The Clerk as Secular Cleric and Griselda as Ecclesiological Type

Autor: Walsh, Lora
Zdroj: Studies in the Age of Chaucer; December 2021, Vol. 43 Issue: 1 p75-109, 35p
Abstrakt: Abstract:This article proposes an ecclesiological reading of Griselda in order to challenge the entrenched view that The Clerk’s Tale “fails” as allegory or “blocks” exegetical signification. Accounting for the most commonly alleged obstacles to the tale’s allegorical effectiveness, this reading incorporates both Walter’s secularity and Griselda’s needless suffering into a historically situated interpretation of Griselda as the late medieval English Church wedded to a secular power that would radically dominate and divest her in the name of reform.

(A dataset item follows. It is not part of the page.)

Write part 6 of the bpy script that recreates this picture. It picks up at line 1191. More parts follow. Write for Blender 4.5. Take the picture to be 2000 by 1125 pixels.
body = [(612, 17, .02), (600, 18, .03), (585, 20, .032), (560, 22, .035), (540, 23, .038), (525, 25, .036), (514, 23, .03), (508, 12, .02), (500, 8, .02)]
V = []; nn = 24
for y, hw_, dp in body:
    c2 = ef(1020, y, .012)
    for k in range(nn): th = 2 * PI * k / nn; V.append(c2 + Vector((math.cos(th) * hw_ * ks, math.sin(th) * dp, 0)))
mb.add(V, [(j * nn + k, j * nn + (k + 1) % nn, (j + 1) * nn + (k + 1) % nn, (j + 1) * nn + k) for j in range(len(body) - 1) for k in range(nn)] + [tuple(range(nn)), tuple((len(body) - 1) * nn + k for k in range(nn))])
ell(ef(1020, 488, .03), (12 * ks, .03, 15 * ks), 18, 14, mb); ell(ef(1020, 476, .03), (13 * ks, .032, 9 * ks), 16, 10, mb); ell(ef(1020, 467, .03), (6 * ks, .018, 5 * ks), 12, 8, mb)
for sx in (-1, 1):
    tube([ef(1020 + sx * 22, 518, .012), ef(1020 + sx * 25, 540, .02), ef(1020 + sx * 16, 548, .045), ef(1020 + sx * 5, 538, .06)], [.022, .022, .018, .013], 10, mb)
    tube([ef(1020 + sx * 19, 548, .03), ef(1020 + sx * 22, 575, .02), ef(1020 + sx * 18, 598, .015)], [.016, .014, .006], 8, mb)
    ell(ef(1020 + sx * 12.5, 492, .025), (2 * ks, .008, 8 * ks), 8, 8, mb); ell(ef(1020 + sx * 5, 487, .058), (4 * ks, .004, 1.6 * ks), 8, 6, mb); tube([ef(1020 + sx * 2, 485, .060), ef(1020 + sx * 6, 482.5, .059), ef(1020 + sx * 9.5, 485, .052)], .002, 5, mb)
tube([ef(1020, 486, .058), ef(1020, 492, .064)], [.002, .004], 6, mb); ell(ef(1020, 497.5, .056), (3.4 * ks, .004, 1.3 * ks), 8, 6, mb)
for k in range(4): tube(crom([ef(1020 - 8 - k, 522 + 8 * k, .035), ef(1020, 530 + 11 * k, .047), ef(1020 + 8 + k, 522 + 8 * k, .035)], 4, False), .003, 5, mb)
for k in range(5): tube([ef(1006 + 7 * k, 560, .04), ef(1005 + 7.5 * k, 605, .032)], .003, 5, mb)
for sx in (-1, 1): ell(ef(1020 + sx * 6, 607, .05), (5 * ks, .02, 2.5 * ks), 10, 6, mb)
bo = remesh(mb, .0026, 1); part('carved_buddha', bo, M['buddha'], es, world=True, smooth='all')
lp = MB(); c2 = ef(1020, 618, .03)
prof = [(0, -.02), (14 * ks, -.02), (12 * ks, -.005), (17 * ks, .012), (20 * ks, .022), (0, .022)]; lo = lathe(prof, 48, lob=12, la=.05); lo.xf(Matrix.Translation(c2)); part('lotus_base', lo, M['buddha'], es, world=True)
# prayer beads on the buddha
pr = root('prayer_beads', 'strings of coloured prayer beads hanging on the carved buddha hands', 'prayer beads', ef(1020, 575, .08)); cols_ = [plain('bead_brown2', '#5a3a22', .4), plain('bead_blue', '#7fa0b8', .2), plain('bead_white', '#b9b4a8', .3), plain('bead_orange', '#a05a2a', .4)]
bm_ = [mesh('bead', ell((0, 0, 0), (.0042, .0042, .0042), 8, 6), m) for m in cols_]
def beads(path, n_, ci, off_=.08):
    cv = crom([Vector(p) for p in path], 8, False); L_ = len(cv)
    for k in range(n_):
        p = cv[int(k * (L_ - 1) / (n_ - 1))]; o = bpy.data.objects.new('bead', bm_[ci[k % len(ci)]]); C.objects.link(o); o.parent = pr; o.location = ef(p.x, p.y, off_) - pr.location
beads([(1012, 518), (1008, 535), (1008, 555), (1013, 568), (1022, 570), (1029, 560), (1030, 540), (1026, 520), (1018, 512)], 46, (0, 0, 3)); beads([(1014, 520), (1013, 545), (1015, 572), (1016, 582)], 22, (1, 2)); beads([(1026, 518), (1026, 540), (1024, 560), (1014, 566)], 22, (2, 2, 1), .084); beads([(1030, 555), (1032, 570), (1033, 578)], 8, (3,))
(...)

The purpose of this reading is not to restore exegetical coherence, but rather to demonstrate that recognition of medieval exegesis as a versatile and institutionally contextualized genre, and experimentation with literary and feminist biblical-analytical methods, can uproot the assumptions that inhibit productive readings of literary and biblical texts in comparable ways. Far from an exercise in neopatristic exegesis, this reading is specific to the medieval intellectual history of a particular exegetical tradition, to the institutional context of the Clerk as an unprosperous secular cleric, and to the agendas of contemporary literary and feminist biblical hermeneuts who resist domineering exegetical acts.